"Quanto mais a vida cotidiana é ficcionalizada e estetizada com recursos midiáticos, mais avidamente se procura uma experiência autêntica, verdadeira, não encenada. Busca-se o realmente real ou, pelo menos, algo que assim pareça. Uma das manifestações dessa fome de veracidade na cultura contemporânea é o anseio por consumir lampejos da intimidade alheia. Em meio ao sucesso dos reality-shows e das redes sociais, o espetáculo da realidade faz sucesso: tudo vende mais se for real, mesmo que se trate de versões performáticas de uma realidade qualquer. A internet é um palco privilegiado desse movimento, com a proliferação de confissões reveladas por um eu que insiste em se mostrar sempre ambiguamente real. Mas o fenômeno é bem mais amplo e atinge diversas modalidades de expressão artística e midiática."
Paula Sibilia
Na passagem do século XX para o XXI, um conjunto de novos hábitos suscitou perplexidades e polêmicas. Por toda parte surgiam canais que permitiam tornar públicos os diversos aspectos daquilo que até então se considerava o mais privado de cada um: a intimidade. Em pouquíssimos anos nos familiarizamos com fenômenos hoje tão assentados como os reality-shows e os blogs, bem como as redes sociais, os vídeos e as selfies que inundam a internet.
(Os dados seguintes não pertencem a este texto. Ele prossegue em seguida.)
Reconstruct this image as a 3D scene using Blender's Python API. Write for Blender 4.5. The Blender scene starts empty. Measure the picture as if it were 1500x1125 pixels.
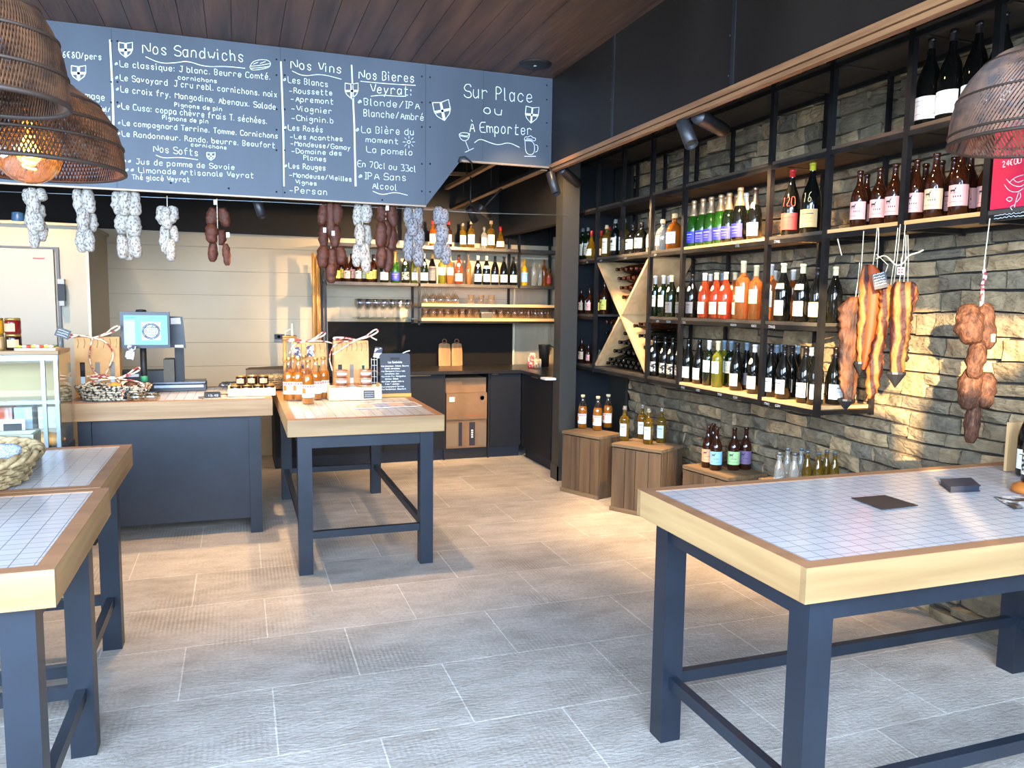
import bpy, bmesh, math, random
from mathutils import Vector, Matrix, noise
random.seed(7)
R = math.radians
C = bpy.context.scene.collection
S = bpy.context.scene

# ------------------------------------------------------------------ camera
YAW, PITCH, ROLL, FPX, CAMZ = R(19.3696), R(5.8447), R(0.7524), 1143.58, 1.55
cy, sy, cp, sp, cr, sr = math.cos(YAW), math.sin(YAW), math.cos(PITCH), math.sin(PITCH), math.cos(ROLL), math.sin(ROLL)
fw = Vector((sy*cp, cy*cp, -sp)); rt = Vector((cy, -sy, 0)); up = rt.cross(fw)
ca = rt*cr + up*sr; cb = -rt*sr + up*cr
CO = Vector((0, 0, CAMZ))
cam = bpy.data.objects.new('camera', bpy.data.cameras.new('camera')); C.objects.link(cam)
cam.data.sensor_width = 36; cam.data.lens = FPX/1500*36; cam.data.clip_start = .02
cam.matrix_world = Matrix(((ca.x, cb.x, -fw.x, CO.x), (ca.y, cb.y, -fw.y, CO.y), (ca.z, cb.z, -fw.z, CO.z), (0, 0, 0, 1)))
S.camera = cam

def at(px, py, ax, v):
    """the point of a real plane (x, y or z = v) measured off the photograph"""
    d = fw + ca*((px-750)/FPX) - cb*((py-562.5)/FPX)
    i = 'xyz'.index(ax)
    return CO + d*((v-CO[i])/d[i])

# ------------------------------------------------------------------ world, daylight, exposure
S.view_settings.view_transform = 'Standard'; S.view_settings.look = 'None'
S.view_settings.gamma = 1; S.view_settings.use_curve_mapping = False
S.view_settings.exposure = 1.1
W = bpy.data.worlds.new('sky'); S.world = W; W.use_nodes = True
bg = W.node_tree.nodes['Background']; bg.inputs[0].default_value = (.42, .62, 1, 1); bg.inputs[1].default_value = .5

def lin(c):
    return tuple(((v/255)/12.92 if v/255 <= .04045 else ((v/255+.055)/1.055)**2.4) for v in c) + (1,)

def lamp(name, kind, loc, tgt, power, col, **k):
    l = bpy.data.lights.new(name, kind); l.energy = power; l.color = col
    for a_, b_ in k.items(): setattr(l, a_, b_)
    o = bpy.data.objects.new(name, l); C.objects.link(o); o.location = loc
    o.rotation_euler = (Vector(tgt)-Vector(loc)).to_track_quat('-Z', 'Y').to_euler()
    return o
DAY = (.54, .73, 1.0)
WARM = (1.0, .66, .34)
# assumed daylight from behind the camera: added area lamp, no glazed front is built
lamp('assumed_front_daylight', 'AREA', (-.6, -1.3, 1.9), (-.4, 3.2, .2), 780, DAY, shape='RECTANGLE', size=5.6, size_y=2.4)
lamp('assumed_left_daylight', 'AREA', (-4.0, 1.6, 1.7), (1, 3.0, .4), 120, DAY, shape='RECTANGLE', size=2.6, size_y=2.0)  # supposed daylight from the unseen left; no window is built there
# low sun through the slot shaped in the front wall, reaching the stone wall
SUND = Vector((.64, .75, -.15)).normalized()
sun = lamp('low_sun', 'SUN', (-6, -2, 4), Vector((-6, -2, 4))+SUND, 13.0, (1, .74, .42), angle=R(.6))

# ------------------------------------------------------------------ materials
MATS = {}
def mat(name, col, rough=.5, metal=0, **k):
    if name in MATS: return MATS[name]
    m = bpy.data.materials.new(name); m.use_nodes = True; MATS[name] = m
    p = m.node_tree.nodes['Principled BSDF']
    p.inputs['Base Color'].default_value = lin(col); p.inputs['Roughness'].default_value = rough
    p.inputs['Metallic'].default_value = metal
    for a_, b_ in k.items():
        p.inputs[{'trans': 'Transmission Weight', 'spec': 'Specular IOR Level', 'coat': 'Coat Weight', 'ior': 'IOR'}[a_]].default_value = b_
    return m

def N(m, t, **k):
    n = m.node_tree.nodes.new(t)
    for a_, b_ in k.items():
        if a_[0] == '_': n.inputs[a_[1:].replace('_', ' ')].default_value = b_
        else: setattr(n, a_, b_)
    return n
def LK(m, a_, b_): m.node_tree.links.new(a_, b_)

def mottle(name, c1, c2, scale=8, rough=.6, metal=0, stretch=(1, 1, 1), bump=0, bscale=None, contrast=(.35, .65), detail=4, coords='Object', c3=None, spec=None, rvar=0):
    """two (or three) tones of one surface mixed by stretched noise, with an optional bump"""
    if name in MATS: return MATS[name]
    m = mat(name, c1, rough, metal); p = m.node_tree.nodes['Principled BSDF']
    if spec is not None: p.inputs['Specular IOR Level'].default_value = spec
    tc = N(m, 'ShaderNodeTexCoord'); mp = N(m, 'ShaderNodeMapping'); mp.inputs['Scale'].default_value = stretch
    LK(m, tc.outputs[coords], mp.inputs[0])
    n = N(m, 'ShaderNodeTexNoise', _Scale=scale, _Detail=detail); LK(m, mp.outputs[0], n.inputs['Vector'])
    r = N(m, 'ShaderNodeValToRGB'); LK(m, n.outputs[0], r.inputs[0])
    e = r.color_ramp.elements; e[0].position, e[1].position = contrast; e[0].color = lin(c1); e[1].color = lin(c2)
    if c3: x = e.new(min(.99, contrast[1]+.12)); x.color = lin(c3)
    LK(m, r.outputs[0], p.inputs['Base Color'])
    if rvar:
        mr = N(m, 'ShaderNodeMapRange'); mr.inputs[3].default_value = rough-rvar; mr.inputs[4].default_value = rough+rvar
        LK(m, n.outputs[0], mr.inputs[0]); LK(m, mr.outputs[0], p.inputs['Roughness'])
    if bump:
        n2 = N(m, 'ShaderNodeTexNoise', _Scale=bscale or scale*2, _Detail=5); LK(m, mp.outputs[0], n2.inputs['Vector'])
        b = N(m, 'ShaderNodeBump', _Strength=bump, _Distance=.01); LK(m, n2.outputs[0], b.inputs['Height']); LK(m, b.outputs[0], p.inputs['Normal'])
    return m

def thinglass(name, tint=(255, 255, 255), refl=.06, rough=.02, glow=0):
    """thin clear wall of glass or cellophane: mostly see-through, mirror-like at grazing angles"""
    if name in MATS: return MATS[name]
    m = bpy.data.materials.new(name); m.use_nodes = True; MATS[name] = m; t = m.node_tree; t.nodes.clear()
    o = t.nodes.new('ShaderNodeOutputMaterial'); mx = t.nodes.new('ShaderNodeMixShader')
    a_ = t.nodes.new('ShaderNodeBsdfTransparent'); a_.inputs[0].default_value = lin(tint)
    g = t.nodes.new('ShaderNodeBsdfGlossy'); g.inputs['Roughness'].default_value = rough
    lw = t.nodes.new('ShaderNodeLayerWeight'); lw.inputs[0].default_value = .35
    mr = t.nodes.new('ShaderNodeMapRange'); mr.inputs[3].default_value = refl; mr.inputs[4].default_value = .75
    t.links.new(lw.outputs['Facing'], mr.inputs[0]); t.links.new(mr.outputs[0], mx.inputs[0])
    if glow:
        dd = t.nodes.new('ShaderNodeBsdfTranslucent'); dd.inputs[0].default_value = lin((255, 190, 110)); m2 = t.nodes.new('ShaderNodeMixShader'); m2.inputs[0].default_value = glow
        t.links.new(a_.outputs[0], m2.inputs[1]); t.links.new(dd.outputs[0], m2.inputs[2]); a_ = m2
    t.links.new(a_.outputs[0], mx.inputs[1]); t.links.new(g.outputs[0], mx.inputs[2]); t.links.new(mx.outputs[0], o.inputs[0])
    return m

def emit(name, col, s):
    if name in MATS: return MATS[name]
    m = mat(name, col); p = m.node_tree.nodes['Principled BSDF']
    p.inputs['Emission Color'].default_value = lin(col); p.inputs['Emission Strength'].default_value = s
    return m

def wood(name, c1, c2, axis=0, rough=.5, scale=14, bump=.15, contrast=(.3, .7)):
    st = [9, 9, 9]; st[axis] = .6
    return mottle(name, c1, c2, scale/9, rough, stretch=tuple(st), bump=bump, contrast=contrast, detail=6)

OAKX = wood('oak_along_x', (134, 102, 64), (172, 139, 95), 0, .45, bump=.25)
OAKY = wood('oak_along_y', (150, 114, 72), (192, 156, 106), 1, .45, bump=.25)
OAKZ = wood('oak_along_z', (186, 146, 98), (218, 180, 130), 2, .5)
RIM = wood('oak_rim_edge', (140, 98, 66), (162, 116, 80), 0, .5)
NAVY = mottle('navy_painted_wood', (23, 30, 40), (28, 36, 47), 6, .38)
BLACKSTEEL = mottle('black_steel', (34, 33, 33), (48, 46, 45), 9, .42, .6)
BLACKM = mat('matt_black', (22, 22, 23), .55)
CAB = mat('charcoal_cabinet_front', (27, 29, 33), .6, spec=.25)
CABK = mat('navy_plinth', (24, 30, 42), .6)
WORKTOP = mottle('black_stone_worktop', (26, 24, 23), (42, 39, 36), 40, .28)
TALLOW = mat('cream', (214, 200, 168), .7)
CHALK = mat('white_chalk', (226, 232, 236), .9)
KRAFT = mottle('kraft_paper', (196, 146, 88), (212, 164, 106), 10, .75, bump=.1, bscale=30)
CARD = mottle('cardboard', (112, 86, 60), (128, 100, 72), 5, .8)
STEEL = mat('brushed_steel', (138, 150, 158), .35, .7)
GLASS = thinglass('clear_glass')
PAPER = mat('white_paper', (240, 236, 228), .7)
CREAMP = mat('cream_paper', (236, 222, 190), .7)
INK = mat('dark_ink', (40, 38, 42), .7)
WHITEP = mat('white_plastic', (225, 225, 222), .4)
STRING = mat('natural_string', (222, 208, 178), .9)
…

Neste livro, que é reeditado agora em versão atualizada e definitiva, Paula Sibilia elaborou uma instigante reflexão sobre tais novidades da sociedade tecnologizada. Mas, em vez de colocar o foco nos aparelhos que lhes dão vazão e que costumam deslumbrar com suas sedutoras potencialidades, ela prestou atenção a outro fator envolvido nessas interações: os usuários. Sob essa perspectiva, a análise que se oferece aqui sugere que tais práticas não só demandam como também estimulam o desenvolvimento de modos inéditos de ser e estar no mundo.
O que está acontecendo, portanto, seria uma importante transformação histórica, que inclui ingredientes de todo tipo, mas aponta, sobretudo, para uma notória mutação das subjetividades. A fim de constatar essa metamorfose, a autora examina o veloz distanciamento que se produz nos últimos anos nos modos tipicamente modernos de se relacionar consigo, com os outros e com o mundo. Por isso, os instrumentos que eram utilizados de forma prioritária para a construção de si do diário íntimo e as trocas epistolares até os romances e a psicanálise, por exemplo estão sendo eclipsados pelas tecnologias digitais de comunicação em rede.
Nesse cenário recentemente sacudido, perde força a crença numa interioridade oculta, embora essencial e mais verdadeira que as vãs aparências, e que se acreditava hospedada no âmago dos indivíduos. Esse eixo agora se desloca em direção a tudo aquilo que se vê: o aspecto físico e a imagem pessoal de cada um, sem dúvida, mas também o comportamento visível e a performance cada vez mais compartilhada nas telas. Trata-se, afinal, do triunfo da era do narcisismo. Pois o que costuma brilhar em todas essas manifestações tão contemporâneas que, além das mídias mais tradicionais e as interativas, também contempla os diversos campos artísticos e a vida cotidiana de qualquer um é um espetáculo ao mesmo tempo monótono e estridente, que ainda está em plena expansão: o show do eu.
Christian Ferrer
PAULA SIBILIA é ensaísta argentina residente no Rio de Janeiro. Estuda diversos temas culturais contemporâneos sob a perspectiva genealógica, contemplando as relações entre corpos, subjetividades, tecnologias, manifestações midiáticas e artísticas. Além deste livro, lançado originalmente em 2008 e aqui apresentado em versão definitiva, também publicou Redes ou paredes: a escola em tempos de dispersão (Contraponto, 2012) e O homem pós-orgânico: a alquimia dos corpos e das almas à luz das tecnologias digitais (Contraponto, 2015). Atualmente é professora no Programa de Pós-Graduação em Comunicação e no Departamento de Estudos Culturais e Mídia da Universidade Federal Fluminense (UFF), onde desenvolve trabalhos com o apoio do CNPq (Bolsa de Produtividade em Pesquisa) e da Faperj (Jovem Cientista do Nosso Estado).